Python reliability

Ville Voipio vvoipio at
Mon Oct 10 13:18:28 CEST 2005

In article <434A2F31.6010507 at>, Steven D'Aprano wrote:

> If you have enough hardware grunt, you could think 
> about having three independent processes working in 
> parallel. They vote on their output, and best out of 
> three gets reported back to the user. In other words, 
> only if all three results are different does the device 
> throw its hands up in the air and say "I don't know!"

Ok, I will give you a bit more information, so that the
situation is a bit clearer. (Sorry, I cannot tell you
the exact application.)

The system is a safety system which supervises several
independent measurements (two or more). The measurements
are carried out by independent measurement instruments
which have their independent power supplies, etc.
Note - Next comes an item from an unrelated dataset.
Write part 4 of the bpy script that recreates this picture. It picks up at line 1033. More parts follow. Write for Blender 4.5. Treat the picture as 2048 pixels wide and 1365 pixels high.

The application communicates with the independent
measurement instruments thrgough the network. Each
instrument is queried its measurement results and
status information regularly. If the results given
by different instruments differ more than a given
amount, then an alarm is set (relay contacts opened).

Naturally, in case of equipment malfunction, the 
alarm is set. This covers a wide range of problems from
errors reported by the instrument to physical failures
or program bugs. 

The system has several weak spots. However, the basic
principle is simple: if anything goes wrong, start
yelling. A false alarm is costly, but not giving the
alarm when required is downright impossible.

I am not building a redundant system with independent
instruments voting. At this point I am trying to minimize
the false alarms. This is why I want to know if Python
is reliable enough to be used in this application.

By the postings I have seen in this thread it seems that
the answer is positive. At least if I do not try 
apply any adventorous programming techniques.